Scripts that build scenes
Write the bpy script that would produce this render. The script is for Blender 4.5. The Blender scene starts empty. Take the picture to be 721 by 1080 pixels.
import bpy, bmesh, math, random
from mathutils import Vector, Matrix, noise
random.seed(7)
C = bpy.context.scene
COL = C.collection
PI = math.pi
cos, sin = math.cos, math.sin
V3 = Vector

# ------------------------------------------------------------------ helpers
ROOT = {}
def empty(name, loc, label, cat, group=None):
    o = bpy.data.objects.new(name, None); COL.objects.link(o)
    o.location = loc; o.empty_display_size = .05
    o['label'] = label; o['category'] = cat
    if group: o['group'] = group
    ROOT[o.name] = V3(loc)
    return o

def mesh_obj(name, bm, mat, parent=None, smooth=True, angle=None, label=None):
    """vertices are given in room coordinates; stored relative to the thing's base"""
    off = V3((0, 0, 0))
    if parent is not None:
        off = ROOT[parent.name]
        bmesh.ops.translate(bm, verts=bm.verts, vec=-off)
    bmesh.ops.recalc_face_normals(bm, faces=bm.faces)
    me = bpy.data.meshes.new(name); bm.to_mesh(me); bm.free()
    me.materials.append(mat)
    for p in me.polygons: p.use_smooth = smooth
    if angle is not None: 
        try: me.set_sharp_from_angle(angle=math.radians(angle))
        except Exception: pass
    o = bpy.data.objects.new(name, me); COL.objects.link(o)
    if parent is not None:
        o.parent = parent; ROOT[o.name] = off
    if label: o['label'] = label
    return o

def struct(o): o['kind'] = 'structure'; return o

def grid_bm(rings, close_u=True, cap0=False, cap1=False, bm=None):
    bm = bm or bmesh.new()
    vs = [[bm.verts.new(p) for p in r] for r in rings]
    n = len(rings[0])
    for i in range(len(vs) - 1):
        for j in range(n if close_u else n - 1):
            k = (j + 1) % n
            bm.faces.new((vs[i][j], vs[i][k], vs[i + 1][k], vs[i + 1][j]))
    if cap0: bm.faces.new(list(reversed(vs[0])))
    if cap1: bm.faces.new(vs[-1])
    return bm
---
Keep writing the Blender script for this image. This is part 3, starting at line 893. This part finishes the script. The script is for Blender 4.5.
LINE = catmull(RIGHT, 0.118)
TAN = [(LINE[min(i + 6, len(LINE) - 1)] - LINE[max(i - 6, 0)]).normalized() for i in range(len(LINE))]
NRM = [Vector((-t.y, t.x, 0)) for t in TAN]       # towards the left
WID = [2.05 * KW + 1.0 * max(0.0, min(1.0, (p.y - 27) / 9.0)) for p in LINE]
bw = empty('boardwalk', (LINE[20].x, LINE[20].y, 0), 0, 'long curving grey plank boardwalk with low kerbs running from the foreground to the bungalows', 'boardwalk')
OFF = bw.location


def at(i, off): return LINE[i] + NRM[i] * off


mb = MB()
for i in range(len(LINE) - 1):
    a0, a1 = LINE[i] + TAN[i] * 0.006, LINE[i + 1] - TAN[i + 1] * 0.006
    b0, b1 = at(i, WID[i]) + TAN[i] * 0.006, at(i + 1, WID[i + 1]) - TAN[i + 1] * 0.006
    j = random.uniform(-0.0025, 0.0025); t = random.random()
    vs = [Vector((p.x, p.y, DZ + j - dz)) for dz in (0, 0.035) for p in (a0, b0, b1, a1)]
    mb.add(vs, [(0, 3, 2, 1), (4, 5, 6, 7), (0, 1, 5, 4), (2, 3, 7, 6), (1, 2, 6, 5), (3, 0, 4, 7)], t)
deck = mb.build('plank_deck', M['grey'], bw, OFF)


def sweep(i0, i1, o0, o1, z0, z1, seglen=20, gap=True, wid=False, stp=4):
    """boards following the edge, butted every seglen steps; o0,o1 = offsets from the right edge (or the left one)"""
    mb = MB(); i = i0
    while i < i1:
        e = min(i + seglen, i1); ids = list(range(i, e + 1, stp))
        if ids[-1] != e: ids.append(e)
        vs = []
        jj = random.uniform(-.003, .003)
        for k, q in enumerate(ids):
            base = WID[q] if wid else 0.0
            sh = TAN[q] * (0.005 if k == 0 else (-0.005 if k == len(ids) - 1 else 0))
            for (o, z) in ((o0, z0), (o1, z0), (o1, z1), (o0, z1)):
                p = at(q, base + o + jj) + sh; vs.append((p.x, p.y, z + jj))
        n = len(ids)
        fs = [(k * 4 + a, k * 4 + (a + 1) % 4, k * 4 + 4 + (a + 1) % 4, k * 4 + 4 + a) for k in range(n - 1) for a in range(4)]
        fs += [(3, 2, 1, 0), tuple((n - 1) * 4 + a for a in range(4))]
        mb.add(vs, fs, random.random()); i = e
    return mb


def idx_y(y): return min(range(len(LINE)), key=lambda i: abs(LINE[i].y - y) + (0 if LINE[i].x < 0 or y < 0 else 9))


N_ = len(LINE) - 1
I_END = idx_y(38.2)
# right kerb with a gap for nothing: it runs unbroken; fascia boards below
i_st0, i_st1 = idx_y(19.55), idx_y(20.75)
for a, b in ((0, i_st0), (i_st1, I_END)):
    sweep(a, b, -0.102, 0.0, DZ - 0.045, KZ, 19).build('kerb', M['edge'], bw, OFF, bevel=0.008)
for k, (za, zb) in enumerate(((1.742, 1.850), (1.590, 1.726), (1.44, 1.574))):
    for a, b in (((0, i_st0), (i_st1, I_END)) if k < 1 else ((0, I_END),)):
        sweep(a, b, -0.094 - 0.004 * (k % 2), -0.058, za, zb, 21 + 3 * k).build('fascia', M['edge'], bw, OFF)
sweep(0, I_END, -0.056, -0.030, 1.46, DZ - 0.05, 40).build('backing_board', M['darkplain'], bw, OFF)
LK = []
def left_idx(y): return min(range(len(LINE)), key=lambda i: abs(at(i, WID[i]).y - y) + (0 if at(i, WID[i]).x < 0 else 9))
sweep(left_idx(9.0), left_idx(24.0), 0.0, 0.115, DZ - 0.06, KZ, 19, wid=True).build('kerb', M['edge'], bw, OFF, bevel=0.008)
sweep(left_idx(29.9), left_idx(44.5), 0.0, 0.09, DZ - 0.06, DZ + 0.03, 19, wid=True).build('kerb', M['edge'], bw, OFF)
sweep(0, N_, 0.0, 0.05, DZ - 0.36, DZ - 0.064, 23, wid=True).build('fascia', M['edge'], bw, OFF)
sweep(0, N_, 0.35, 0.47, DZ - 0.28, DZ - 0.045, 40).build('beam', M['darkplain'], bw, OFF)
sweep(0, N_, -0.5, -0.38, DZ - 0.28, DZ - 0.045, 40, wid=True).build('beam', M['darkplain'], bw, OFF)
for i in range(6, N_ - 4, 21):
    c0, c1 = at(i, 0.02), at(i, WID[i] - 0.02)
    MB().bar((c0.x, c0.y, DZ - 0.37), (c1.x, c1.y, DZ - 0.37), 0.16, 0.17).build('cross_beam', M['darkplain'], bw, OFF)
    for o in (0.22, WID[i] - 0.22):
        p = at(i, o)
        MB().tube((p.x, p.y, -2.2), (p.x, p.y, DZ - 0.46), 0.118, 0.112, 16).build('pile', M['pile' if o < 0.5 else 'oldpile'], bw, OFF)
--
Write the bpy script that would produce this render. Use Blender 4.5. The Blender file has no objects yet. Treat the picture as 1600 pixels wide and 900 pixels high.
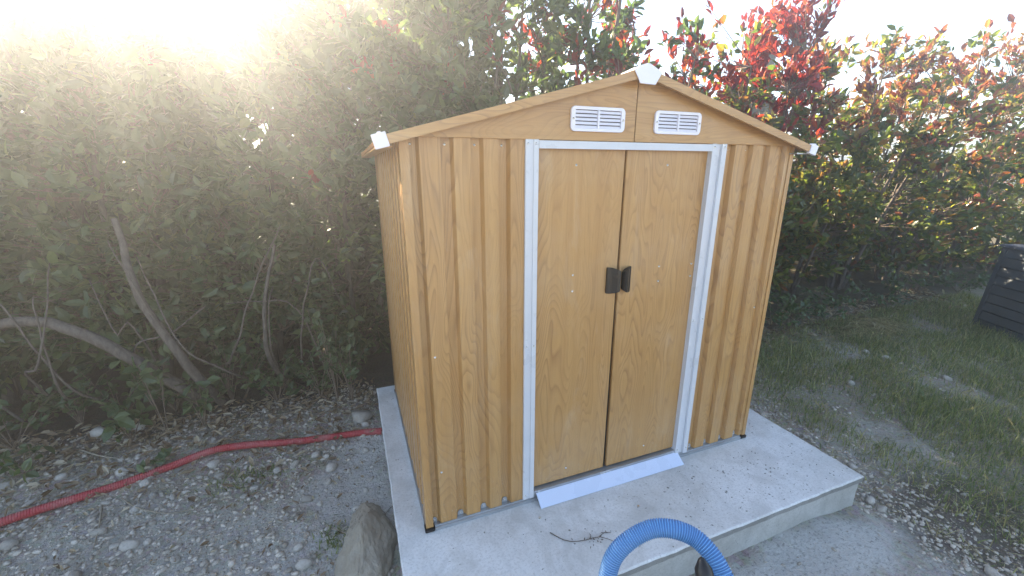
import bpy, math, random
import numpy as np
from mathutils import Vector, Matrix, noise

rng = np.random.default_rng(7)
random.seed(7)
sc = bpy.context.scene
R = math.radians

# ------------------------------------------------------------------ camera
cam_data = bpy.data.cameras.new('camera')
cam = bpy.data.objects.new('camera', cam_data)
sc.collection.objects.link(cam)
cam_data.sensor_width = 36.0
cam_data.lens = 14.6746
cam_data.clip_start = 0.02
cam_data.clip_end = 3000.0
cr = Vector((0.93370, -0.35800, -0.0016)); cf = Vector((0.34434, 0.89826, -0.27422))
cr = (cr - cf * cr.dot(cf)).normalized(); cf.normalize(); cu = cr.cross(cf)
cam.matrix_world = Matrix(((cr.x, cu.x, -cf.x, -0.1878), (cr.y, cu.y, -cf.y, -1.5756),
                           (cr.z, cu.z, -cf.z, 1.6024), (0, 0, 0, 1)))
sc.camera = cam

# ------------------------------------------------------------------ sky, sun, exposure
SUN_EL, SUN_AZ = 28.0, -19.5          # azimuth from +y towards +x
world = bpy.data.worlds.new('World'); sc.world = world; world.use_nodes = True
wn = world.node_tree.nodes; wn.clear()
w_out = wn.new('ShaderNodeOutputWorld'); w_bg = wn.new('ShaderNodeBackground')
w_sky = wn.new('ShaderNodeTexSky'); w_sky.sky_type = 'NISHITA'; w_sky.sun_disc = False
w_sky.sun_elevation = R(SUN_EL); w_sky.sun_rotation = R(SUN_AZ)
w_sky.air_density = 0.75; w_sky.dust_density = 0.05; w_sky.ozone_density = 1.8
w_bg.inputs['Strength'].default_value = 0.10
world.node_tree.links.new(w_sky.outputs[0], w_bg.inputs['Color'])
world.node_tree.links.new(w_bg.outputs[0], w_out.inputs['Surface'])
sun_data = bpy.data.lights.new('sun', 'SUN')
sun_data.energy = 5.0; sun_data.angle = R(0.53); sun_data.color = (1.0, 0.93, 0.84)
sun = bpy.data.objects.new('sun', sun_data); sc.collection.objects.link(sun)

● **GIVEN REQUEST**
Begin at the line that has "Write the bpy script that would produce this render. Use", stop after the line that has "R = math.radians", and reproduce every line between them exactly and nothing else. Pictures stay out of the copy.

● **THE RESPONSE**
Write the bpy script that would produce this render. Use Blender 4.5. The Blender file has no objects yet. Treat the picture as 1600 pixels wide and 900 pixels high.
import bpy, math, random
import numpy as np
from mathutils import Vector, Matrix, noise

rng = np.random.default_rng(7)
random.seed(7)
sc = bpy.context.scene
R = math.radians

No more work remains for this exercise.